By definition, since $g(f(n))=f(g(n))$, then $$g\left(\frac{1}{2}(n^2+n+4)\right)=\frac{1}{2}(g^2(n)+g(n)+4).$$ What this means is that if we are looking for free parameters, then we must observe that $$\begin{align*} &n=0\implies g(2)\text{ depends on the value of }g(0),\\ &n=1\implies g(3)\text{ depends on the value of }g(1),\\ &n=2\implies g(5)\text{ depends on the value of }g(2),\\ &\vdots \end{align*}$$ Thus, $g(0),g(1),g(4),\cdots$ (and all such $g(k)$ such that $k$ is not of the form $\frac{1}{2}(n^2+n+1)$) do not depend on any other term (or more accurately, all other terms depend on them). So they are effectively our "free" parameters which define the rest of the sequence. Notice that this effectively creates an infinite family of "lineages of dependence".

$$\begin{align*} &g(0)\leftarrow g(2)\leftarrow g(5) \leftarrow g(6) \leftarrow g(17) \leftarrow \cdots\\ &g(1)\leftarrow g(3)\leftarrow g(8) \leftarrow g(38) \leftarrow g(743) \leftarrow \cdots\\ &g(4)\leftarrow g(12)\leftarrow g(80) \leftarrow g(3242) \leftarrow g(5256905) \leftarrow \cdots\\ &\vdots \end{align*}$$

So the difficulty here is choosing such $g(0),g(1),g(4),\cdots$ such that they obey: $$g(n+1)>g(n)\text{ and }f(n)+1<g(n)<f(f(n))-1\text{ for all }n.$$

The $g(n+1)>g(n)$ condition alone is not so difficult, as it can be achieved with some sort of greedy algorithm.

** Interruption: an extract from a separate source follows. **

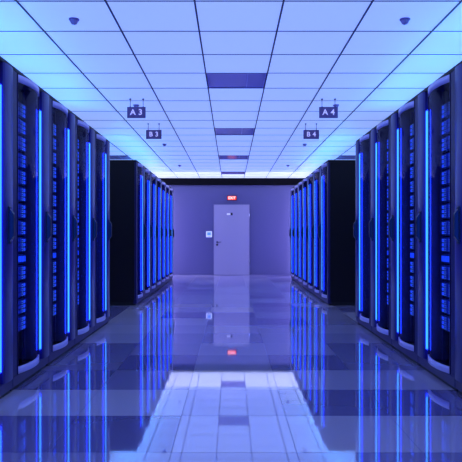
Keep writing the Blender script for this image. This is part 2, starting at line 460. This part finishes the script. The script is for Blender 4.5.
PROTO = {}
for sx, rowx, sname in ((1, ROWL, 'left'), (-1, ROWR, 'right')):
    for part, y0, n, up in (('near', NEAR0, 6, M['up_blue']), ('far', FAR0, 7, M['up_white'])):
        proto = make_rack(sx, up)
        for k in range(n):
            o = proto if k == 0 else copy_tree(proto)
            o.location = (rowx + (sx*FAR_IN if part == 'far' else 0), y0 + PITCH*k, 0)
            lens_ob = [u for c in o.children for u in c.children if u.name.startswith('uplight_lens')][0]
            if part == 'far' and k == 0:
                white_lens = lens_ob.data; blue_lens = white_lens.copy(); blue_lens.materials[0] = M['up_blue']
            if part == 'far': lens_ob.data = blue_lens if k < 5 else white_lens
            if part == 'near':
                lab = ['rack wholly outside the picture, %s near row' % sname,
                       'navy server rack cut off by the %s edge of the picture' % sname,
                       'navy server rack at the %s, nearest one whose whole glass door shows' % sname,
                       'middle navy server rack of the near %s row' % sname,
                       'second last navy server rack of the near %s row' % sname,
                       'navy server rack ending the near %s row, beside the gap' % sname][k]
                grp = 'glass-doored racks of the near %s row' % sname
            else:
                lab = ['black-sided server rack starting the far %s row, its dark side panel showing' % sname,
                       'second server rack of the far %s row, blue lit' % sname,
                       'third server rack of the far %s row, blue lit' % sname,
                       'middle server rack of the far %s row, blue lit' % sname,
                       'third from last server rack in the far %s row' % sname,
                       'second from last server rack in the far %s row' % sname,
                       'last server rack of the far %s row, next to back wall' % sname][k]
                grp = 'blue-lit racks of the far %s row' % sname
            o['label'] = lab; o['group'] = grp
    ps, pw = make_server(sx, 0), make_server(sx, 1)
    us = uw = False
    for k in range(6):
        z = .345; cnt = 14
        for q in range(14):
            sw = (q == 4)
            if sw:
                o = pw if not uw else copy_tree(pw); uw = True
            else:
                o = ps if not us else copy_tree(ps); us = True
            o.location = (rowx, NEAR0 + PITCH*k, z)
            z += .086 if sw else .1285
            rk = ['in the rack outside the picture', 'in the rack cut by the picture edge', 'in the nearest full rack', 'in the middle rack', 'in the second last rack', 'in the last rack before the gap'][k]
            if sw:
                tag(o, 'slim blue-lit switch %s of the near %s row' % (rk, sname), 'network switch', 'slim switches in the near racks')
            else:
                tag(o, 'blue-lit server %s, near %s row, %s' % (rk, sname, 'topmost' if q == 13 else ('lowest' if q == 0 else ORD[13-q] + ' unit down')), 'server', 'servers in the near %s racks' % sname)

# lamps behind the ends of the far rows, washing the back wall
for sx, x, sname in ((1, ROWL-.42, 'left'), (-1, ROWR+.42, 'right')):
    e = empty('wall_washer_lamp', (x, FAR0+7*PITCH+.50, 0), 'tall slim lamp standing behind the end of the far %s row' % sname, 'lamp', 'lamps washing the back wall')
    b = bmesh.new(); cyl(b, (0, 0, 0), (0, 0, .02), .12, 24); obj('base', b, M['black'], e)
    b = bmesh.new(); box(b, -.02, .02, -.04, -.014, .02, 2.3, .004); obj('pole', b, M['black'], e)
    b = bmesh.new(); cyl(b, (0, .012, .10), (0, .012, 2.28), .024, 16); obj('diffuser', b, M['washer'], e)

# ------------------------------------------------------------------ world, camera, view
w = bpy.data.worlds.new('world'); S.world = w; w.use_nodes = True
w.node_tree.nodes['Background'].inputs[0].default_value = (.05, .05, .2, 1)
w.node_tree.nodes['Background'].inputs[1].default_value = .2
cam = bpy.data.cameras.new('camera'); co = bpy.data.objects.new('camera', cam); C.objects.link(co)
co.location = (0, 0, EYE); co.rotation_euler = (math.radians(90), 0, 0)
cam.sensor_width = 36; cam.sensor_fit = 'HORIZONTAL'; cam.lens = 36*F/462
cam.shift_y = 5/462
cam.clip_start = .05
S.camera = co
S.view_settings.view_transform = 'Standard'; S.view_settings.look = 'None'
S.view_settings.exposure = 0; S.view_settings.gamma = 1; S.view_settings.use_curve_mapping = False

Fortunately, we are guaranteed that $$g\left(\frac{1}{2}(n^2+n+4)\right)=\frac{1}{2}(g^2(n)+g(n)+4)>g(n),$$ by definition, at least, so our "lineages of dependences" will be ordered regardless of our choices of $g(0),g(1),g(4),\cdots$. Hence, as long as we choose our free parameters to obey $0<g(0)<g(1)<g(4)<\cdots$, then it is already a given that

$$\begin{align*} &g(0)< g(2)< g(5) < g(6) < g(17) < \cdots\\ &\wedge\\ &g(1)< g(3)< g(8) < g(38) < g(743) < \cdots\\ &\wedge\\ &g(4)< g(12) < g(80) < g(3242) < g(5256905) < \cdots\\ &\wedge\\ &\vdots \end{align*}$$

---

But this is now starting to look very category theoretic, which is far beyond my pay-grade, so I'll leave it here. Hopefully someone can pick up this line of reasoning to extend this into a proof (positive or negative).